## [Information shown]
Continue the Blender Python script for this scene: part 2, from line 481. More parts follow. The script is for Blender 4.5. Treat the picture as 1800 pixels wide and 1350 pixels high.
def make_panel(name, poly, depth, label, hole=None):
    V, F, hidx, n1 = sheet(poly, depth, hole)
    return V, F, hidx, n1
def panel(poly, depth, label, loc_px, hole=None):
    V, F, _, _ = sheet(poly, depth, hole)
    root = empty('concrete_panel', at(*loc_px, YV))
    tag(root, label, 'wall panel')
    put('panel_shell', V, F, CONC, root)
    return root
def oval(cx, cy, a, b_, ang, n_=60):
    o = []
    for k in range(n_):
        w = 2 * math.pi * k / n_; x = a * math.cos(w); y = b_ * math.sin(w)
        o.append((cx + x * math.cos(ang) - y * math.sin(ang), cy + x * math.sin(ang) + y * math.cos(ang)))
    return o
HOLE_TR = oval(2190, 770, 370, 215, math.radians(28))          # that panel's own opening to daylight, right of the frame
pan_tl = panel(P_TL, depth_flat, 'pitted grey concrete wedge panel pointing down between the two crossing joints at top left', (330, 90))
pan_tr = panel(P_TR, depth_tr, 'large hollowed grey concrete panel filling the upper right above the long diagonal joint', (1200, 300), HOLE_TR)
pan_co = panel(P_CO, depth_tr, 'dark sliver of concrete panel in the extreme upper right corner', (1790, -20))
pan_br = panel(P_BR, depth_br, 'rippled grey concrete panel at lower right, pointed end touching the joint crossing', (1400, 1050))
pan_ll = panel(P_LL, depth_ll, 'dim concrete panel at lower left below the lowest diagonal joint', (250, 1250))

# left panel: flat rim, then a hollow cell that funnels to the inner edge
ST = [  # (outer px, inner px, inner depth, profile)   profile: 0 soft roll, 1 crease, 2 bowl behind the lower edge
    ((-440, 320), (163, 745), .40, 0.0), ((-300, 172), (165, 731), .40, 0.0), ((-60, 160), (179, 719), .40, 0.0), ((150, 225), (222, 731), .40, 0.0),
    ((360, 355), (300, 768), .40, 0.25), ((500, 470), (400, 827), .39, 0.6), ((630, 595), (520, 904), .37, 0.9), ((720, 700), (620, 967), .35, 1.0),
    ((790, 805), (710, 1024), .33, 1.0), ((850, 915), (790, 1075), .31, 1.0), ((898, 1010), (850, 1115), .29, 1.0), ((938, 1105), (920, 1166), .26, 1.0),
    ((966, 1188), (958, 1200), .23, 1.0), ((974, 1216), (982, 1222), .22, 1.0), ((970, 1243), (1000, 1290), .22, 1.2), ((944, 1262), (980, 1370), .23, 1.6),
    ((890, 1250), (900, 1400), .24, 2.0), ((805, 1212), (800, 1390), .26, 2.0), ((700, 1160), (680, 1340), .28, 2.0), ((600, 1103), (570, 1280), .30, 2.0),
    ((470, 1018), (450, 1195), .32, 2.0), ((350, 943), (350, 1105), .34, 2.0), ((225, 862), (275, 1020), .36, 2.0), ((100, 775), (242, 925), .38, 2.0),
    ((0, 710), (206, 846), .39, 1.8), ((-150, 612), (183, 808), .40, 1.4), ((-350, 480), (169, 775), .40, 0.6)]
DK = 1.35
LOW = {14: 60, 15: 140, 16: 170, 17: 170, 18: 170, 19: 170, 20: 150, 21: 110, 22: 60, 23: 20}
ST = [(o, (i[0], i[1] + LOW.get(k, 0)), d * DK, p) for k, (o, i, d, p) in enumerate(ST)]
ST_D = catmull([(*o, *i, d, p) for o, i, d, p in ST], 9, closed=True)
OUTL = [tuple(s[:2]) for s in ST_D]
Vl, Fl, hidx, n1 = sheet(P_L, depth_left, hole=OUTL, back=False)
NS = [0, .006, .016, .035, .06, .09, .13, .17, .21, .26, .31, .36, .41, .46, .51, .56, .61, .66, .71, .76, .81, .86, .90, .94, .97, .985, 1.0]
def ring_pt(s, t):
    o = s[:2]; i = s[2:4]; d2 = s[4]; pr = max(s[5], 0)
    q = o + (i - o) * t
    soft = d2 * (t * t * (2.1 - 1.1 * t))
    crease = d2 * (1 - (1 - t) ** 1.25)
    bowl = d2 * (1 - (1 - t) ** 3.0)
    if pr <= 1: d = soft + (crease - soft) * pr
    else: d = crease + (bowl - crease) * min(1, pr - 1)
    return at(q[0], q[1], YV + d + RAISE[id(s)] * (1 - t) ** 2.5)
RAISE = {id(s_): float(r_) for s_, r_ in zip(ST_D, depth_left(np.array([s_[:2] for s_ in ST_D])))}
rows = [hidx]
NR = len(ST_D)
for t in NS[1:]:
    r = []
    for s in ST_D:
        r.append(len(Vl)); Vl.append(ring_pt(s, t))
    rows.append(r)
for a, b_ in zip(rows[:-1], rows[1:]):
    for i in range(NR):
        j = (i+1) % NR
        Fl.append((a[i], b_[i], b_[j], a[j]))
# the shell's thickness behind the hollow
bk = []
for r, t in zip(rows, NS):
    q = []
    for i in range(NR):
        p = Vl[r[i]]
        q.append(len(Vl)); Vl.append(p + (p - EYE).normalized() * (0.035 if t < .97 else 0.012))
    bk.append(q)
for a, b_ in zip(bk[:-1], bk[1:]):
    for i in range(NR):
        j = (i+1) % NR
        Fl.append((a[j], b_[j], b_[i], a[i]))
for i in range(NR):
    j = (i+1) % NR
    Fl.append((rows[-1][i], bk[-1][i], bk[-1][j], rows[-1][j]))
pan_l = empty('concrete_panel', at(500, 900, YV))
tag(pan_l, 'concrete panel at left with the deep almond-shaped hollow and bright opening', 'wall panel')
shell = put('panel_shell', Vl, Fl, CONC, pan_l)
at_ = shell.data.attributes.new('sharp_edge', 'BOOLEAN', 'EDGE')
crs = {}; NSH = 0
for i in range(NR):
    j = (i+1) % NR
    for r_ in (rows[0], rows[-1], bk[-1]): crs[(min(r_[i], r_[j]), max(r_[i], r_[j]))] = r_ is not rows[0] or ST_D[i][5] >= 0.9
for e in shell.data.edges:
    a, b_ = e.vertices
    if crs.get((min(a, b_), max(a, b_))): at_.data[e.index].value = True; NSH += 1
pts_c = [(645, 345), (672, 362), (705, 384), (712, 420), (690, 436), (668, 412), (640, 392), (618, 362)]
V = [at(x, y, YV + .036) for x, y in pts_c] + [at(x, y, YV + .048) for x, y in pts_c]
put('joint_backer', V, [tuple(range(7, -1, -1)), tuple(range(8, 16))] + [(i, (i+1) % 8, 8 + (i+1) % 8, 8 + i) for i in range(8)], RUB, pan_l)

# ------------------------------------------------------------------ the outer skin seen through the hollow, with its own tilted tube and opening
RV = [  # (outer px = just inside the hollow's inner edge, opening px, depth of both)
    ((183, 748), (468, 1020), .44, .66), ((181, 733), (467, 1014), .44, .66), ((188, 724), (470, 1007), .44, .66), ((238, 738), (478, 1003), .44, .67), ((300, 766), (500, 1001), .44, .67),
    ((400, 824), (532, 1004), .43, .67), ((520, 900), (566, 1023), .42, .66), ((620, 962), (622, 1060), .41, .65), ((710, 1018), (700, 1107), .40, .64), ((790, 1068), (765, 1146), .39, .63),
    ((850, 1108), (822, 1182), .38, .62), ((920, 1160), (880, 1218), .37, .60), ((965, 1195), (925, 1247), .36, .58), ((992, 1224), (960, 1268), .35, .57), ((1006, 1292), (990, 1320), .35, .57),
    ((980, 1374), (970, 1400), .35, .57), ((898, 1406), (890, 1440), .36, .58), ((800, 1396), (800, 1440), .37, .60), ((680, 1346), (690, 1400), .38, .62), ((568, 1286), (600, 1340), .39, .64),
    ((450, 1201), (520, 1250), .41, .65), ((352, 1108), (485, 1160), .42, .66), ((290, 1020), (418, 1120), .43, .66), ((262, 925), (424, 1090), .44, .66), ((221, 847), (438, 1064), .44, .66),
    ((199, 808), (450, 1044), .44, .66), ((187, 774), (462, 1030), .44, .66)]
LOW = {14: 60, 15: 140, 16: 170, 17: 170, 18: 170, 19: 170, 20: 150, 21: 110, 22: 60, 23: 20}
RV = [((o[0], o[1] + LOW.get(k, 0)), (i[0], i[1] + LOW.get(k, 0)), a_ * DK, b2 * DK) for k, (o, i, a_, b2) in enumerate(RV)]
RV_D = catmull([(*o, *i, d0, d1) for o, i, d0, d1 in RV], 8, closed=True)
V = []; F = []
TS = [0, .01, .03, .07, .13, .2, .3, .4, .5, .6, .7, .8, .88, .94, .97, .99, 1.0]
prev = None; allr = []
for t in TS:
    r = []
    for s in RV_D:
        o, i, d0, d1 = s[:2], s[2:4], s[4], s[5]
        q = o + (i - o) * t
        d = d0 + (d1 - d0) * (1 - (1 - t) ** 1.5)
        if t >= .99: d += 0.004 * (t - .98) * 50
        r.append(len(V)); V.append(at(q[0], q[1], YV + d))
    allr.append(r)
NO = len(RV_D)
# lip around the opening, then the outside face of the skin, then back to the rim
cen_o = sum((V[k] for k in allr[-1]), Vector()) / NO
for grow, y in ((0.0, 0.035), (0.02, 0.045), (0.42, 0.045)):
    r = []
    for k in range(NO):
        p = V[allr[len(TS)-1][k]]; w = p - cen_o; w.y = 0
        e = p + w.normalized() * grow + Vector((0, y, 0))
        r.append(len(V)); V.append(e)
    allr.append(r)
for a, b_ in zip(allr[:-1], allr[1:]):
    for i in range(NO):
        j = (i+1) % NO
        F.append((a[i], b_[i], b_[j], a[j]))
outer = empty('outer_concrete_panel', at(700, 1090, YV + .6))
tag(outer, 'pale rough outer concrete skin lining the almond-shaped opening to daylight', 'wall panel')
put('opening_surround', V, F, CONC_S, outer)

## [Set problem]
Return nothing but the lines from the first line of the listing through the line with "pan_ll = panel(P_LL, depth_ll, 'dim", please, keeping every one of them unchanged.

## [The result]
Continue the Blender Python script for this scene: part 2, from line 481. More parts follow. The script is for Blender 4.5. Treat the picture as 1800 pixels wide and 1350 pixels high.
def make_panel(name, poly, depth, label, hole=None):
    V, F, hidx, n1 = sheet(poly, depth, hole)
    return V, F, hidx, n1
def panel(poly, depth, label, loc_px, hole=None):
    V, F, _, _ = sheet(poly, depth, hole)
    root = empty('concrete_panel', at(*loc_px, YV))
    tag(root, label, 'wall panel')
    put('panel_shell', V, F, CONC, root)
    return root
def oval(cx, cy, a, b_, ang, n_=60):
    o = []
    for k in range(n_):
        w = 2 * math.pi * k / n_; x = a * math.cos(w); y = b_ * math.sin(w)
        o.append((cx + x * math.cos(ang) - y * math.sin(ang), cy + x * math.sin(ang) + y * math.cos(ang)))
    return o
HOLE_TR = oval(2190, 770, 370, 215, math.radians(28))          # that panel's own opening to daylight, right of the frame
pan_tl = panel(P_TL, depth_flat, 'pitted grey concrete wedge panel pointing down between the two crossing joints at top left', (330, 90))
pan_tr = panel(P_TR, depth_tr, 'large hollowed grey concrete panel filling the upper right above the long diagonal joint', (1200, 300), HOLE_TR)
pan_co = panel(P_CO, depth_tr, 'dark sliver of concrete panel in the extreme upper right corner', (1790, -20))
pan_br = panel(P_BR, depth_br, 'rippled grey concrete panel at lower right, pointed end touching the joint crossing', (1400, 1050))
pan_ll = panel(P_LL, depth_ll, 'dim concrete panel at lower left below the lowest diagonal joint', (250, 1250))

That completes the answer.